At long last the Marquis sent her packing to the nearby convent of Santa Clara to lead lead a ghetto-like life there. Tortured and quarantined, she became more and violent and behaved in an uncouth manner. The convent people thought that she had been possessed by the evil spirit of a Black Witch and as such they decided forcibly to exorcise her of the virulent demons of her sickness. The young priest Cayetano Delaura was entrusted with that job.
Delaura took charge of her with his heart out. Most compassionately he delved deep into her tender psyche and eventually he surreptitiously fell for her in love. But all his solemn and sober designs to win her heart and favour came to a sombre end. And she died a tragic death as if to be cured in full bloom of happiness bereft of worldly pains and cursed superstitions. And the unrequited young lover of her vanished into the with bated breath of shame and self-indulgence.

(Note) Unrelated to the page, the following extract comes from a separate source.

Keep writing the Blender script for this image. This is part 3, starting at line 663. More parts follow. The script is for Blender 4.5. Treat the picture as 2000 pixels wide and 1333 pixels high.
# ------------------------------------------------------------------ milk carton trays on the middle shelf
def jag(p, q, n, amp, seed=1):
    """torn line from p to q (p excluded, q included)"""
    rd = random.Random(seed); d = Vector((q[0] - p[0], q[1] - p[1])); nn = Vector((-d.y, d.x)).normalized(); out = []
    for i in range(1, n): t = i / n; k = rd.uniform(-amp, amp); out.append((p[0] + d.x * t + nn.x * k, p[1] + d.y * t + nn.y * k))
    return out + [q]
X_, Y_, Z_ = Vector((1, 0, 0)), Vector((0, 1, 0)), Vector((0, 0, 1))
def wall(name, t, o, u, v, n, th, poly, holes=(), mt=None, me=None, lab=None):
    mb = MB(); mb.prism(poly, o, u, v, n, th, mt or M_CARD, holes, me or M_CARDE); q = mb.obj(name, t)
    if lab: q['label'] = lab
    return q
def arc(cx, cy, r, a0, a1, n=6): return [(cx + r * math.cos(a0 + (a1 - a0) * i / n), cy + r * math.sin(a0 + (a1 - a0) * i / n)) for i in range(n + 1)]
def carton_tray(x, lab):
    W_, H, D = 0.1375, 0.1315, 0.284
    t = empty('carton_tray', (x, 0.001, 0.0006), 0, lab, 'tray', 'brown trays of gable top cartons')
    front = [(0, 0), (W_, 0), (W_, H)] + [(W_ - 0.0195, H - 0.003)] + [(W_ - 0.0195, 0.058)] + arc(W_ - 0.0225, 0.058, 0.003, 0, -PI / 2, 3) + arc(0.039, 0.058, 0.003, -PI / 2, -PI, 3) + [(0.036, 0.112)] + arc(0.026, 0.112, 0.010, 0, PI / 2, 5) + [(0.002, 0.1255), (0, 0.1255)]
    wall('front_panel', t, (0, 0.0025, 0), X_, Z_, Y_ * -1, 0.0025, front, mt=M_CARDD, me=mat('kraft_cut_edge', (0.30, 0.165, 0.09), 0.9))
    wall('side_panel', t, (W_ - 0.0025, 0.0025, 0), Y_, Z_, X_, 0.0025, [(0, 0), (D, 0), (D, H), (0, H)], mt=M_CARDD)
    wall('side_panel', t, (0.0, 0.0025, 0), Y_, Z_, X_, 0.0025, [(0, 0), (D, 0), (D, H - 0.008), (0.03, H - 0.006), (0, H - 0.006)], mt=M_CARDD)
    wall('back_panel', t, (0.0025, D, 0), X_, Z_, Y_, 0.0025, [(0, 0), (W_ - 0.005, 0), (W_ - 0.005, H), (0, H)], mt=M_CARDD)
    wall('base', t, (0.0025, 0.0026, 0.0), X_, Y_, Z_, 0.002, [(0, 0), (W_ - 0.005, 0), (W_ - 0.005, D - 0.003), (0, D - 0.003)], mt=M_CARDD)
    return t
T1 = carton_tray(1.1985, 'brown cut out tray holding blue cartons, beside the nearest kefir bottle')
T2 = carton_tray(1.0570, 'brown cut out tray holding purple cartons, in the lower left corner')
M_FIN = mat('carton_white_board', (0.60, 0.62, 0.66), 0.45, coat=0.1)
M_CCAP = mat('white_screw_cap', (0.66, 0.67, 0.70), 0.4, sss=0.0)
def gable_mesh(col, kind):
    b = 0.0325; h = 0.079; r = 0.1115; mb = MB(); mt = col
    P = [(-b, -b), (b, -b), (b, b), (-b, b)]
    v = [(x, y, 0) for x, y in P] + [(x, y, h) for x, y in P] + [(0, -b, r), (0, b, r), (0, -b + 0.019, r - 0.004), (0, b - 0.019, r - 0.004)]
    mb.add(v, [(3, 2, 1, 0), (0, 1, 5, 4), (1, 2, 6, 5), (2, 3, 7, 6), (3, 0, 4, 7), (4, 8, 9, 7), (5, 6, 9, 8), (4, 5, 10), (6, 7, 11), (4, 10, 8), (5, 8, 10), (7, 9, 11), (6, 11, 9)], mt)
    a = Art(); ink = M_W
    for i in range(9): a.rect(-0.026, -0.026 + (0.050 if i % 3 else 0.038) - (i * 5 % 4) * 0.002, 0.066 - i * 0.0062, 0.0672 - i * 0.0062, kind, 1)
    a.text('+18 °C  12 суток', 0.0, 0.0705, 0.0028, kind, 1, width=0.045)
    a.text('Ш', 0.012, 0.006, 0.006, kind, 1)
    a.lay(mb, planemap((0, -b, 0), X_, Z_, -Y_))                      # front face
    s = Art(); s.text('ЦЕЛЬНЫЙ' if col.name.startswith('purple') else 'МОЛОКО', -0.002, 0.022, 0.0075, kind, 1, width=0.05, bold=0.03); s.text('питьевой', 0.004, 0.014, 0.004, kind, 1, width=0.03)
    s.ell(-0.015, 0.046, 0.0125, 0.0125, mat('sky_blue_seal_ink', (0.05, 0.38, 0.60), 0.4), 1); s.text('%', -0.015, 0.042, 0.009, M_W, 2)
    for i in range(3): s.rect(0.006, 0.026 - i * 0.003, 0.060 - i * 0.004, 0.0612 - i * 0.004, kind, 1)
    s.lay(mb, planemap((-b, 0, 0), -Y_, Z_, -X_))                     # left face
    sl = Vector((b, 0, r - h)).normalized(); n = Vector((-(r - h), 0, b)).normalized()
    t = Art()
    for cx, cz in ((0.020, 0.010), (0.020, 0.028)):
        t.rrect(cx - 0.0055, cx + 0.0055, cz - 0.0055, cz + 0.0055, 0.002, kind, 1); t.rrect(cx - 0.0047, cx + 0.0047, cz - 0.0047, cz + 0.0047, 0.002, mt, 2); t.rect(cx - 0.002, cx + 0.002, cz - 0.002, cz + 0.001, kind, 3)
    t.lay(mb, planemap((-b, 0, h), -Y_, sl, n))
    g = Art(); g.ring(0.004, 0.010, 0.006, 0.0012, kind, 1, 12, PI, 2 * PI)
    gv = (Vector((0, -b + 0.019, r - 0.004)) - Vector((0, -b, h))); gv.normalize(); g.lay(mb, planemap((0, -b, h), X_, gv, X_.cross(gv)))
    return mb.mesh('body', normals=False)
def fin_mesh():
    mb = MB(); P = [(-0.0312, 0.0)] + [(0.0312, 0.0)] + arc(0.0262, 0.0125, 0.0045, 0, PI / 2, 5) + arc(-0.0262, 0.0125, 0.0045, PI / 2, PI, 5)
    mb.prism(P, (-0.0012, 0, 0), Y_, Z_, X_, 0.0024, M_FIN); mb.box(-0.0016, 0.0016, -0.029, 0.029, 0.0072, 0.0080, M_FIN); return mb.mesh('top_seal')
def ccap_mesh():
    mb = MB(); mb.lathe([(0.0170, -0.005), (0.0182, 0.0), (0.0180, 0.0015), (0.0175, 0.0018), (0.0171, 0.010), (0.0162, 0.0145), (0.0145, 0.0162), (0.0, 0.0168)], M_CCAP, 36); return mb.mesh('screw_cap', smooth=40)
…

To me, Abrenuncio's soothsaying is the moot point of this passionate love story and that revolves about the enchantment and disenchantment that Marquez is so apt to deliver and display his satiric characters in wigwagging shades of hope and despair. Like his all other novels, he profusely uses mythical and biblical allusions in many splendours to leave his readers in a world of phantasmagoria. He weaves the pattern in a web of his inimitable style and his all too familiar magic realism carries his readers to a far flung world of myth, mystery in a seemingly supernatural ambience.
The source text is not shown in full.